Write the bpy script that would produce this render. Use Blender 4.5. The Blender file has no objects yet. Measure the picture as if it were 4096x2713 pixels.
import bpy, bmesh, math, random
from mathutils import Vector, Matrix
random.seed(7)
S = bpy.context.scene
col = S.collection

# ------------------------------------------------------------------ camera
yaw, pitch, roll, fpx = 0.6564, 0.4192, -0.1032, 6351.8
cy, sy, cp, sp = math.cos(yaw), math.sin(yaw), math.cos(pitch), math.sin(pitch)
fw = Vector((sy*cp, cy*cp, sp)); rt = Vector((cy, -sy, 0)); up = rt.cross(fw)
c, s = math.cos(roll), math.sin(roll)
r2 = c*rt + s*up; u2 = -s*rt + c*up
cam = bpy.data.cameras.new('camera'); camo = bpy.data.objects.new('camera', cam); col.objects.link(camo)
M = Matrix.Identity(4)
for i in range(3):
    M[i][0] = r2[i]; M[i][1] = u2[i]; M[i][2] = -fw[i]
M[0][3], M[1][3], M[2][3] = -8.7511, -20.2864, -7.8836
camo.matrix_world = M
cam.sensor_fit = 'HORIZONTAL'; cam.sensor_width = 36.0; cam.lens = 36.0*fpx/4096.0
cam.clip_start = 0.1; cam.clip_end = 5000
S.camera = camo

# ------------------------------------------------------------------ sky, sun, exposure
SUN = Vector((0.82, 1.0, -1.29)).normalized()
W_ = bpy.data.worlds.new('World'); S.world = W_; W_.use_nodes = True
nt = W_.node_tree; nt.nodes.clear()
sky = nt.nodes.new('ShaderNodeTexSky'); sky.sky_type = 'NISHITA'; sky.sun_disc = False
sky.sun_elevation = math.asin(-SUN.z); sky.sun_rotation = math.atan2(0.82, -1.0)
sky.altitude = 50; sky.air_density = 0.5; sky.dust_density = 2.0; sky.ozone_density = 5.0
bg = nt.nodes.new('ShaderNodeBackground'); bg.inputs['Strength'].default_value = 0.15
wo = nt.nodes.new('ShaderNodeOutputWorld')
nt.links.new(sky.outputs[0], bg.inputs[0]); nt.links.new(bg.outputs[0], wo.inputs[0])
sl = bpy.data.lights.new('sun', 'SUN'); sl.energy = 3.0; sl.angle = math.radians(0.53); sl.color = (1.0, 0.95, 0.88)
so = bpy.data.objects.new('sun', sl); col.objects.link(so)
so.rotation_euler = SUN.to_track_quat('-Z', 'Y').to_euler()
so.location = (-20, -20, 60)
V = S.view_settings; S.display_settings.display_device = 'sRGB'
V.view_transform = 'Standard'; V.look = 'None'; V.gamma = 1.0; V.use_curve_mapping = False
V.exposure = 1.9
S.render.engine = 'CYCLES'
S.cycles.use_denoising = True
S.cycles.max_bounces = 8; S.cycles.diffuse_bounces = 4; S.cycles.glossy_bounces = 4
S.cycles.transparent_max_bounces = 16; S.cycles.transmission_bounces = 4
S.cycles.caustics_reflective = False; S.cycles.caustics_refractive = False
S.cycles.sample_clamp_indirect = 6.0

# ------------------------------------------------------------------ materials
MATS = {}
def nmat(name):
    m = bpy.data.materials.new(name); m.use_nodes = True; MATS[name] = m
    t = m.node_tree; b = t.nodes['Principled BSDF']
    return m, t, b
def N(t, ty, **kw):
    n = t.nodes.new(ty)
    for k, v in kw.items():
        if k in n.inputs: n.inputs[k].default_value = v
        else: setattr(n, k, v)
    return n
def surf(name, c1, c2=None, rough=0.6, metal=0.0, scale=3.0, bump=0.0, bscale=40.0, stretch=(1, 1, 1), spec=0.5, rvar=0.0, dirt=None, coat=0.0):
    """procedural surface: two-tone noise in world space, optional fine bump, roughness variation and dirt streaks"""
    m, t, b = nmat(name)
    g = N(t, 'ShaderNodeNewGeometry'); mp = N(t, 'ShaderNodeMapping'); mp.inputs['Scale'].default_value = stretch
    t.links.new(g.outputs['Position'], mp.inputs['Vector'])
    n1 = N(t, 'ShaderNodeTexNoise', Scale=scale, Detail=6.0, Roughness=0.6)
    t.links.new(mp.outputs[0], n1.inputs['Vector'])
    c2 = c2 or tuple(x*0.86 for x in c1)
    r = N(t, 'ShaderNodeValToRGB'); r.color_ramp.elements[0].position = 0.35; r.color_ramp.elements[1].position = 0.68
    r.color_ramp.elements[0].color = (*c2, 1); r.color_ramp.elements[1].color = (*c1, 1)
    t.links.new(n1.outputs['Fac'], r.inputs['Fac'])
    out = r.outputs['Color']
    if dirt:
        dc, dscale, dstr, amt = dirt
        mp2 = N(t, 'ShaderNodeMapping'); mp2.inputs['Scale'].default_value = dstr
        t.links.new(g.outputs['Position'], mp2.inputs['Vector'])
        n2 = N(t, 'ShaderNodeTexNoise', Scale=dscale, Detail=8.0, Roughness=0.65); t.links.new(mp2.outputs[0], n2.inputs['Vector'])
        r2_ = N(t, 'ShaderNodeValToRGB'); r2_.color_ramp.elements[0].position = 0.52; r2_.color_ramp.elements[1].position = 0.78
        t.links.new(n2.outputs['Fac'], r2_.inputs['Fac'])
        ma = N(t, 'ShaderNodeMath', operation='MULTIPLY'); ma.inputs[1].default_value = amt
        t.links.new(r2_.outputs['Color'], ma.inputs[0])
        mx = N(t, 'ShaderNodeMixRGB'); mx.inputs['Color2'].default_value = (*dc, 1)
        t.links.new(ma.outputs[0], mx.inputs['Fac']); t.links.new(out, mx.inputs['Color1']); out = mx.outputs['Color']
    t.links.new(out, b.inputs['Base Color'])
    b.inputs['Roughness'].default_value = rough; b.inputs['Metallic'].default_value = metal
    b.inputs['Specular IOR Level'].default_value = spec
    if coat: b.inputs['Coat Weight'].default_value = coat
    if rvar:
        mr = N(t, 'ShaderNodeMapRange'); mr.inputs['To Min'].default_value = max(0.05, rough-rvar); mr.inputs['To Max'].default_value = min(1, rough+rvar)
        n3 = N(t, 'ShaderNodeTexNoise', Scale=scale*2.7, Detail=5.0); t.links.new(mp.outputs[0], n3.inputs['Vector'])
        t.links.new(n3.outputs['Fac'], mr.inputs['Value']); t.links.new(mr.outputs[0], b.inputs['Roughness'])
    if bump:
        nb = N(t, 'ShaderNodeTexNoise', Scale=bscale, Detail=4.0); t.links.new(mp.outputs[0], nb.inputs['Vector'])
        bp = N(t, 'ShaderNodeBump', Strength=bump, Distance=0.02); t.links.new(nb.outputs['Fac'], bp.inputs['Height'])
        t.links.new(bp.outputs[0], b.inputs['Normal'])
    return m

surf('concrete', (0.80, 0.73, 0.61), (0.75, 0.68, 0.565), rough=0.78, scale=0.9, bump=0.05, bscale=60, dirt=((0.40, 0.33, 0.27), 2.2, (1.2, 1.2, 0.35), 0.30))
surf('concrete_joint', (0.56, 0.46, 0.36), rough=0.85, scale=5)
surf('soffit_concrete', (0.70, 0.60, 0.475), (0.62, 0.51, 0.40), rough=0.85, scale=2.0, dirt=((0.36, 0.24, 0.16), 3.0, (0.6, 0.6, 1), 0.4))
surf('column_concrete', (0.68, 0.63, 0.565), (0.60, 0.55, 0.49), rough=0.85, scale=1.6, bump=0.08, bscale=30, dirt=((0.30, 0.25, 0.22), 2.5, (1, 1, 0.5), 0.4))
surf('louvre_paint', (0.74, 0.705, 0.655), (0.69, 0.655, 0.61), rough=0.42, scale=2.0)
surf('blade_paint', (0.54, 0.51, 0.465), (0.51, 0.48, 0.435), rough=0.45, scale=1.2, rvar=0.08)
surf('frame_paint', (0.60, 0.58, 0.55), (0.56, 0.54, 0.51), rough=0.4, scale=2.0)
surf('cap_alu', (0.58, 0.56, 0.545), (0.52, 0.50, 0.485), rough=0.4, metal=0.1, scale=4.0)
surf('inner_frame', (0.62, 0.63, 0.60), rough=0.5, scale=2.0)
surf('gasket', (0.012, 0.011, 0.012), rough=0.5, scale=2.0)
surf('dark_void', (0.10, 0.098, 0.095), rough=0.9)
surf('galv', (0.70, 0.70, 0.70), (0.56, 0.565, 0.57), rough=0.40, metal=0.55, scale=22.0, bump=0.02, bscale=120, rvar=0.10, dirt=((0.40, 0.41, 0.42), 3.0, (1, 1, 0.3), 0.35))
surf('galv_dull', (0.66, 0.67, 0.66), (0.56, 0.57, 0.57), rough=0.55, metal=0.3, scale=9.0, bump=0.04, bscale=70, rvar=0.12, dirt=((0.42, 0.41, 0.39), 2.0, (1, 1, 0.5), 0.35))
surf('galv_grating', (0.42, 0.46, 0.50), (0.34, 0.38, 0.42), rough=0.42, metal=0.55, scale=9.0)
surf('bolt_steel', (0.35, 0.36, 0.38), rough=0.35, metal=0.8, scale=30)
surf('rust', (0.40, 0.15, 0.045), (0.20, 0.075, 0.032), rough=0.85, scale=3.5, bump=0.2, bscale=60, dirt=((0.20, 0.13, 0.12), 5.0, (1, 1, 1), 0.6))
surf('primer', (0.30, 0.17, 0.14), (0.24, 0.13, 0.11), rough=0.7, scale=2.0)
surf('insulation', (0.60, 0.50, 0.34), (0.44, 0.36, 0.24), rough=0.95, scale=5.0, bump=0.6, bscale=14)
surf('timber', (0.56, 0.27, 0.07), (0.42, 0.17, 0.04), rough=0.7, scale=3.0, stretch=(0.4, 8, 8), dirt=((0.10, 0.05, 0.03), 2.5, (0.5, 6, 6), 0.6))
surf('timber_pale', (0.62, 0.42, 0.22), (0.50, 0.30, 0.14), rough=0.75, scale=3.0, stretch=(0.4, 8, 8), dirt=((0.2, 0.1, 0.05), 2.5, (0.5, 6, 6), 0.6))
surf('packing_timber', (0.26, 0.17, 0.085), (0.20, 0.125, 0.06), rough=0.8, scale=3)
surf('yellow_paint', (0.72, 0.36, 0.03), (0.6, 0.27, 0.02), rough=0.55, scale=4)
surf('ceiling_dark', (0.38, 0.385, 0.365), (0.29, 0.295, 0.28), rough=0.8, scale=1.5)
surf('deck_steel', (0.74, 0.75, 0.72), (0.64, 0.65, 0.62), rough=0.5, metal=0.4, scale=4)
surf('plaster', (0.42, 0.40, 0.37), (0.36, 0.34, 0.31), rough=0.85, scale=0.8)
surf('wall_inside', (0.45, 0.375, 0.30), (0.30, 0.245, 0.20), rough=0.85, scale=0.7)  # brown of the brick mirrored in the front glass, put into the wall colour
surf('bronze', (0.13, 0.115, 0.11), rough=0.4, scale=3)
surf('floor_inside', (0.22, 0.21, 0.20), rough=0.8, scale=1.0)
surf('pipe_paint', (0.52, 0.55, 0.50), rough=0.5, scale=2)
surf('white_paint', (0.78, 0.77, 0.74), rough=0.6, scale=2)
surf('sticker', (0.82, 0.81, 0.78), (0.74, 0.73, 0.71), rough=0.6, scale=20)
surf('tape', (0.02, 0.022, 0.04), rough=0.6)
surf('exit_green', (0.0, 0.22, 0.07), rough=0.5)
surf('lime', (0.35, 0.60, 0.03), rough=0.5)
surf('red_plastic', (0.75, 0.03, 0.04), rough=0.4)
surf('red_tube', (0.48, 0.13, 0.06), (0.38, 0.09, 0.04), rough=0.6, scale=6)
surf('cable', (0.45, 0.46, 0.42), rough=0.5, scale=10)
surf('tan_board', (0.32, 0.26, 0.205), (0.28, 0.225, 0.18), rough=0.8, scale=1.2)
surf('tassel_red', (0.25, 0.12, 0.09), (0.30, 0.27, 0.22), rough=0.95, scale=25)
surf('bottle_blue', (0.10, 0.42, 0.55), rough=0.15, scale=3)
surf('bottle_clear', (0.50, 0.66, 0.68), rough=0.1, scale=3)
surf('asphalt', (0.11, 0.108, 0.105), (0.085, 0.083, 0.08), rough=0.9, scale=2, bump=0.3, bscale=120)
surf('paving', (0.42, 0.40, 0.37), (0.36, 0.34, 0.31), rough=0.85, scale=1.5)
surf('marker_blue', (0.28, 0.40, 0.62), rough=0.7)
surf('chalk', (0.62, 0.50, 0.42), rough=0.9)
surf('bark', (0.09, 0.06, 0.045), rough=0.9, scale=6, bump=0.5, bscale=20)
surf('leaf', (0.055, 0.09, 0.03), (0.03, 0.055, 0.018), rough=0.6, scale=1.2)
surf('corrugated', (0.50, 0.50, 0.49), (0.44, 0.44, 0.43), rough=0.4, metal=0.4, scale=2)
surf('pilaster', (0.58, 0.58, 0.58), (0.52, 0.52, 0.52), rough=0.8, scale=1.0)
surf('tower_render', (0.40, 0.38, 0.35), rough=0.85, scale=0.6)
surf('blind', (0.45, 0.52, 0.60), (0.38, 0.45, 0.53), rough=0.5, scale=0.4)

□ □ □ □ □

▸ Requirements
From the very first line of the data through the line with "col = S.collection" in it, please reproduce each line exactly and output nothing more.

▸ Written response
Write the bpy script that would produce this render. Use Blender 4.5. The Blender file has no objects yet. Measure the picture as if it were 4096x2713 pixels.
import bpy, bmesh, math, random
from mathutils import Vector, Matrix
random.seed(7)
S = bpy.context.scene
col = S.collection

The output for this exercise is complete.